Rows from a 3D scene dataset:
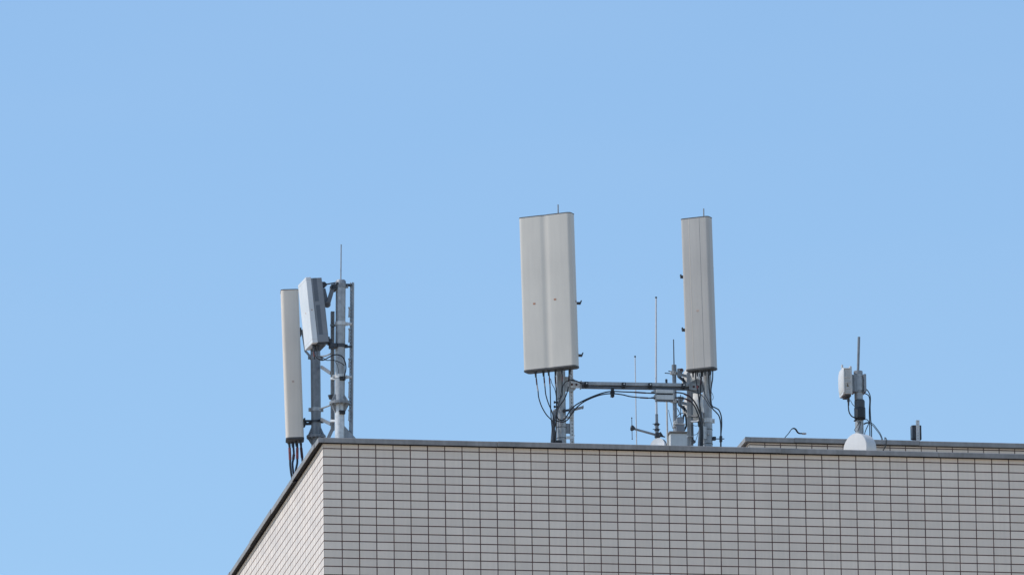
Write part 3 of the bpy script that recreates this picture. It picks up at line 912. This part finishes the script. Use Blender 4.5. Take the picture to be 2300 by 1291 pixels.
m = MB(); m.cyl(P(730, 770, V_B - .1), P(731, 776, V_B - .1), .008, n=8); m.build("drain_plug", "galvanised", root)
AG = "cables under the tilted white box"
cable([(706.5, 778, .5), (706, 790, .5), (709, 800, .48), (717, 807, .46), (726, 808.5, .45), (737, 803, .44), (748, 797.5, .44), (759, 796.5, .44), (769, 801, .45), (775, 812, .46), (777, 826, .46), (774, 842, .47), (770, 850, .48)], .45, 1.4,
      "black cable looping from the tilted white box round the front of the corner mast", AG)
cable([(709, 778, .5), (712, 790, .5), (713, 800, .46), (722, 801, .45), (733, 808.5, .44), (748, 808.5, .44), (760, 812, .44), (768, 816, .44), (774, 821, .45)], .45, 1.0,
      "thinner black cable passing low across the corner mast from the tilted white box", AG)
cable([(705, 778, .55), (705, 790, .6), (706, 800, .62), (706, 806, .64)], .55, 1.5, "short cable with red tape dropping straight below the tilted white box", AG, "rubber", [(1, 2, "red_tape")])
cable([(753, 812, .44), (757, 818, .44), (759.5, 828, .44), (760, 838, .45)], .45, .7, "thin pale wire hanging down the front of the corner mast", None, "grey_sheath", name="wire", n=6)

# ------------------------------------------------------------------ thin antennas farther back on the roof
VW = 3.5
sW = S(VW)
def foot(px, py, y):
    p = P(px, py, y)
    return Vector((p.x, y, DECK))
f = foot(1429.6, 990, VW)
t1 = thing("whip_antenna", "thinnest pale whip antenna with a small black tip, left of the taller whip", "antenna", tuple(f), "whip antennas on the roof")
top = P(1427.0, 801, VW); top.x = f.x
m = MB(); m.cyl(f, top, .0085, .0062, n=12); m.build("rod", "fibreglass", t1)
m = MB(); m.lathe(top - Z * .008, Z, [(0, .007), (.004, .010), (.016, .010), (.022, .005)], 12); m.build("tip", "black_plastic", t1)
m = MB(); m.cyl(f, f + Z * .02, .10, n=20); m.build("base_plate", "galvanised_dull", t1)
f = foot(1475.3, 960, VW)
t2 = thing("whip_antenna", "tallest white whip antenna in a grey clamped socket, between the two front masts", "antenna", tuple(f), "whip antennas on the roof")
def onw(py):
    return Vector((f.x, VW, P(1475, py, VW).z))
m = MB(); m.cyl(onw(932), onw(860), .0125, n=12); m.cyl(onw(860), P(1473.6, 669, VW), .0122, .0095, n=12); m.build("rod", "fibreglass", t2)
m = MB(); m.lathe(P(1473.6, 670, VW), Z, [(0, .0105), (.008, .0125), (.018, .0115), (.022, .004)], 12); m.build("tip", "grey_sheath", t2)
m = MB(); m.cyl(onw(958), onw(930), .0175, n=16); m.build("socket", "galvanised_dull", t2)
m = MB(); m.cyl(f, onw(949), .022, n=16); m.build("pole", "galvanised_dull", t2)
m = MB()
for py in (953, 965):
    ring(m, onw(py), .022, .022, .008); m.cyl(onw(py) - X * .055 - Y * .03, onw(py) + X * .035 - Y * .03, .0045, n=6)
m.build("clamp_band", "dark_steel", t2)
m = MB(); m.cyl(f, f + Z * .02, .12, n=20); m.build("base_plate", "galvanised_dull", t2)
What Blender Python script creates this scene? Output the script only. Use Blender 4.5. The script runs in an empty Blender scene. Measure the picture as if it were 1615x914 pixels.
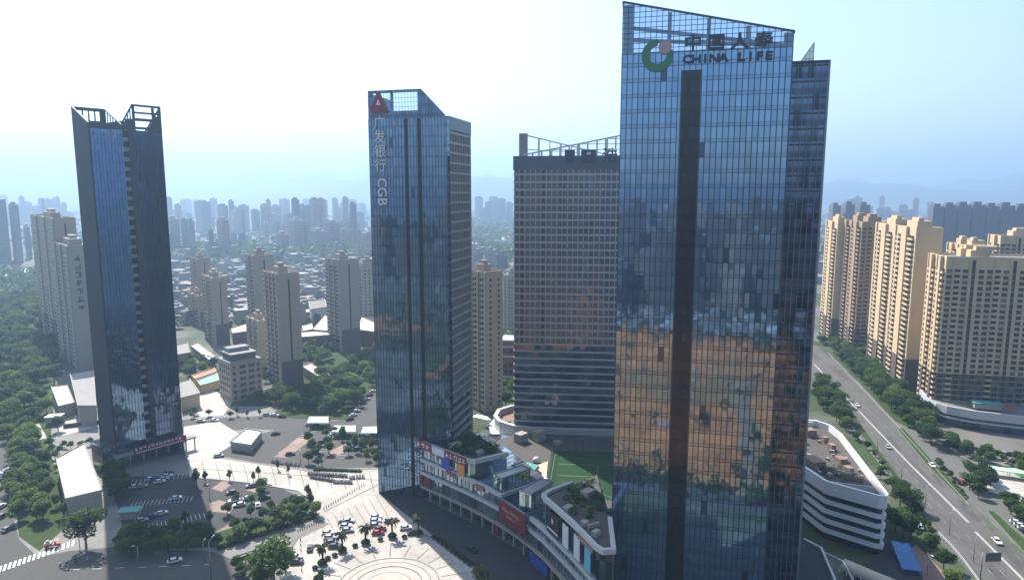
import bpy, math, random
from mathutils import Vector, Matrix
R = math.radians
random.seed(7)
SC = bpy.context.scene
COL = SC.collection

# ------------------------------------------------------------------ camera, sky, sun, exposure
CAMH = 120.0
PITCH = R(8.0)
cam = bpy.data.cameras.new('camera')
cam.lens, cam.sensor_width, cam.clip_start, cam.clip_end = 24.0, 36.0, 1.0, 60000.0
cam_o = bpy.data.objects.new('camera', cam)
cam_o.location = (0, 0, CAMH)
cam_o.rotation_euler = (R(90) - PITCH, 0, 0)
COL.objects.link(cam_o)
SC.camera = cam_o

SUN_AZ, SUN_EL = 31.5, 46.0          # degrees left of +Y, degrees up
world = bpy.data.worlds.new('World')
SC.world = world
world.use_nodes = True
wn, wl = world.node_tree.nodes, world.node_tree.links
wn.clear()
wo = wn.new('ShaderNodeOutputWorld'); wb = wn.new('ShaderNodeBackground'); ws = wn.new('ShaderNodeTexSky')
ws.sky_type = 'NISHITA'; ws.sun_disc = False
ws.sun_elevation = R(SUN_EL); ws.sun_rotation = R(-SUN_AZ)
ws.altitude = 100; ws.air_density = 1.4; ws.dust_density = 2.0; ws.ozone_density = 2.0
wb.inputs['Strength'].default_value = 0.098
wl.new(ws.outputs[0], wb.inputs[0]); wl.new(wb.outputs[0], wo.inputs[0])

sun = bpy.data.lights.new('sun', 'SUN')
sun.energy, sun.angle, sun.color = 5.0, R(0.55), (1.0, 0.94, 0.85)
sun_o = bpy.data.objects.new('sun', sun)
sd = Vector((math.sin(R(SUN_AZ)) * math.cos(R(SUN_EL)), -math.cos(R(SUN_AZ)) * math.cos(R(SUN_EL)), -math.sin(R(SUN_EL))))
sun_o.rotation_euler = sd.to_track_quat('-Z', 'Y').to_euler()
COL.objects.link(sun_o)

SC.view_settings.view_transform = 'Standard'
SC.view_settings.look = 'None'
SC.view_settings.exposure = 1.10
SC.view_settings.gamma = 1.0
try: SC.view_settings.use_curve_mapping = False
except Exception: pass
cy = SC.cycles
cy.max_bounces = 6; cy.diffuse_bounces = 2; cy.glossy_bounces = 3; cy.transmission_bounces = 4
cy.transparent_max_bounces = 8; cy.volume_bounces = 0
cy.caustics_reflective = False; cy.caustics_refractive = False
cy.use_denoising = True

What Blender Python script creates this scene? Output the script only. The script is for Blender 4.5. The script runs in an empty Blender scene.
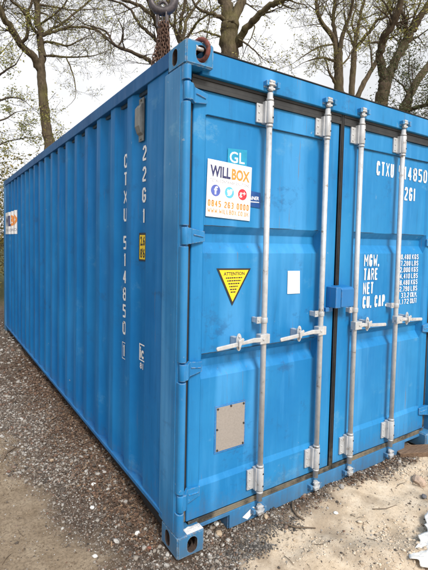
import bpy, bmesh, math, random
import numpy as np
from mathutils import Vector, Matrix, noise

S = bpy.context.scene
COL = S.collection
# ------------------------------------------------------------------ camera
cam_d = bpy.data.cameras.new('camera'); cam = bpy.data.objects.new('camera', cam_d); COL.objects.link(cam)
S.camera = cam
CAM = Vector((-1.0274, -1.7484, 1.6182)); YAW, PIT, ROL = 0.5632, -0.051, 0.0186
fw = Vector((math.sin(YAW)*math.cos(PIT), math.cos(YAW)*math.cos(PIT), math.sin(PIT)))
rt = Vector((math.cos(YAW), -math.sin(YAW), 0)); up = rt.cross(fw)
r2 = rt*math.cos(ROL) + up*math.sin(ROL); u2 = -rt*math.sin(ROL) + up*math.cos(ROL)
M = Matrix((r2, u2, -fw)).transposed().to_4x4(); M.translation = CAM
cam.matrix_world = M
cam_d.sensor_width = 36; cam_d.lens = 416.295/570*36
cam_d.shift_x = (214-195.66)/570; cam_d.shift_y = -(285-263.32)/570
cam_d.clip_start = 0.05; cam_d.clip_end = 2000
# ------------------------------------------------------------------ sky, sun, exposure
SUN_EL, SUN_AZ = 46.0, 185.0           # azimuth clockwise from +y
wd = bpy.data.worlds.new('World'); S.world = wd; wd.use_nodes = True
nt = wd.node_tree; nt.nodes.clear()
out = nt.nodes.new('ShaderNodeOutputWorld'); bg = nt.nodes.new('ShaderNodeBackground')
sky = nt.nodes.new('ShaderNodeTexSky'); sky.sky_type = 'NISHITA'; sky.sun_disc = False
sky.sun_elevation = math.radians(SUN_EL); sky.sun_rotation = math.radians(SUN_AZ)
sky.air_density = 1.0; sky.dust_density = 2.0
tc = nt.nodes.new('ShaderNodeTexCoord'); mp = nt.nodes.new('ShaderNodeMapping')
mp.inputs['Scale'].default_value = (1.0, 1.0, 2.4)
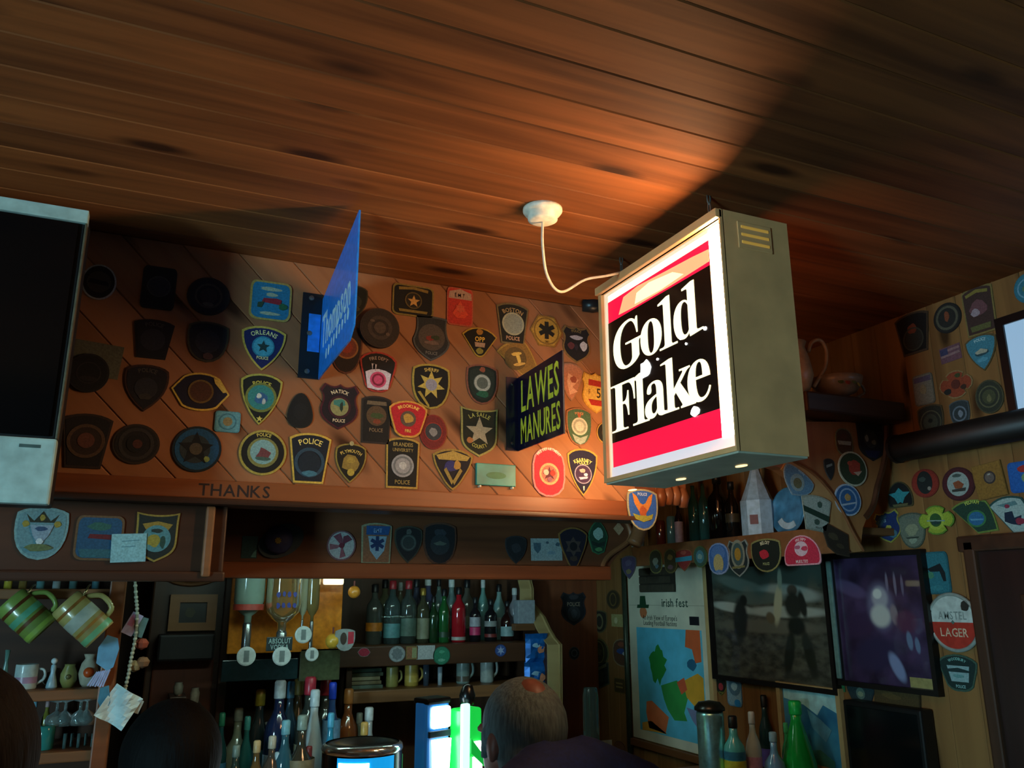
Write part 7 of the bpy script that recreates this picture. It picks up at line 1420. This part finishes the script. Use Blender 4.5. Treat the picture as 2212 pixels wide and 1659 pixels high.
    nt.links.new(tc.outputs['Object'], mp.inputs[0]); nt.links.new(mp.outputs[0], nz.inputs['Vector']); nt.links.new(nz.outputs['Fac'], rr.inputs['Fac']); nt.links.new(rr.outputs['Color'], b.inputs['Base Color'])
    bp2 = N('ShaderNodeBump'); bp2.inputs['Strength'].default_value = .6; bp2.inputs['Distance'].default_value = .004
    nt.links.new(nz.outputs['Fac'], bp2.inputs['Height']); nt.links.new(bp2.outputs['Normal'], b.inputs['Normal']); b.inputs['Roughness'].default_value = .75; b.inputs['Specular IOR Level'].default_value = .15
    link('hair', fuse(bm, .006, 3), hm, root)
    # the stool that carries the figure
    st = tag(empty('bar_stool', Matrix.Translation((H0.x, H0.y, 0)) @ Rz @ Matrix.Translation((0, hip[1], 0))), 'wooden bar stool under the '+label.split(' seated')[0].split(' at ')[0], 'stool')
    sz = hip[2]-.125
    link('seat', lathe([(.001, sz-.05), (.17, sz-.05), (.18, sz-.03), (.17, sz-.002), (.001, sz)], 24), MIDWOOD, st, None, True)
    for i in range(4):
        a = math.pi/4+i*math.pi/2
        link('leg', tube([(.12*math.cos(a), .12*math.sin(a), sz-.045), (.19*math.cos(a), .19*math.sin(a), 0)], .016, 8), DARKWOOD_Z, st)
    link('foot_ring', tube([(.165*math.cos(2*math.pi*i/24), .165*math.sin(2*math.pi*i/24), .25) for i in range(24)], .009, 6, True), metal('#8a8a84'), st)
    return root
def headpos(x, y, Y): p = at(x, y, 1, Y); return p
p = headpos(1122, 1588, 1.70)
person('grey-haired balding man in a dark navy jacket seated before the green tap', (p.x, p.y, p.z), .25, .16, '#0c1e50', '#6a7878', bald=True, hunch=.125, skin='#7a4a3c')
p = headpos(362, 1668, 1.74)
person('black-haired person in a black hooded coat at the lower left', (p.x, p.y, p.z), .1, .10, '#08080a', '#050505', hood=True)
p = headpos(-128, 1712, 1.05)
person('brown-haired person cut off at the left edge', (p.x, p.y, p.z), -.1, .10, '#0c0a09', '#140d09', long_hair=True, lap=True)
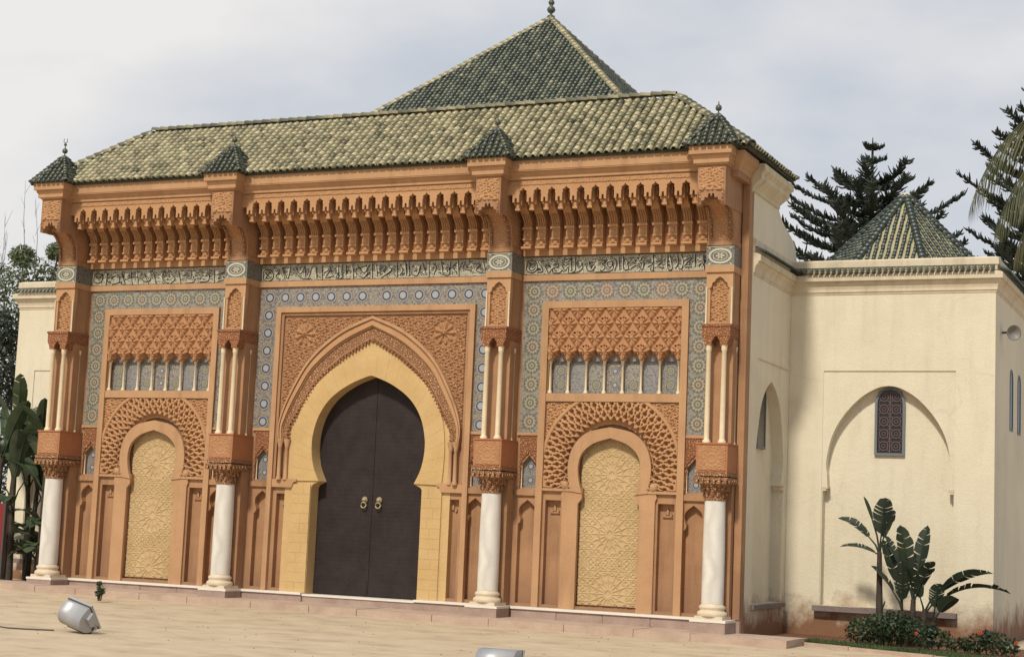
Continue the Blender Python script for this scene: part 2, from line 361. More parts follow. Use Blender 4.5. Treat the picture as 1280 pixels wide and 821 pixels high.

▸ Task goal
Print exactly the lines from the line containing "were 1615x914 pixels." through the line containing "COL = SC.collection", and omit any picture found among them.

▸ Finished answer
What Blender Python script creates this scene? Output the script only. Use Blender 4.5. The script runs in an empty Blender scene. Measure the picture as if it were 1615x914 pixels.
import bpy, math, random
from mathutils import Vector, Matrix
R = math.radians
random.seed(7)
SC = bpy.context.scene
COL = SC.collection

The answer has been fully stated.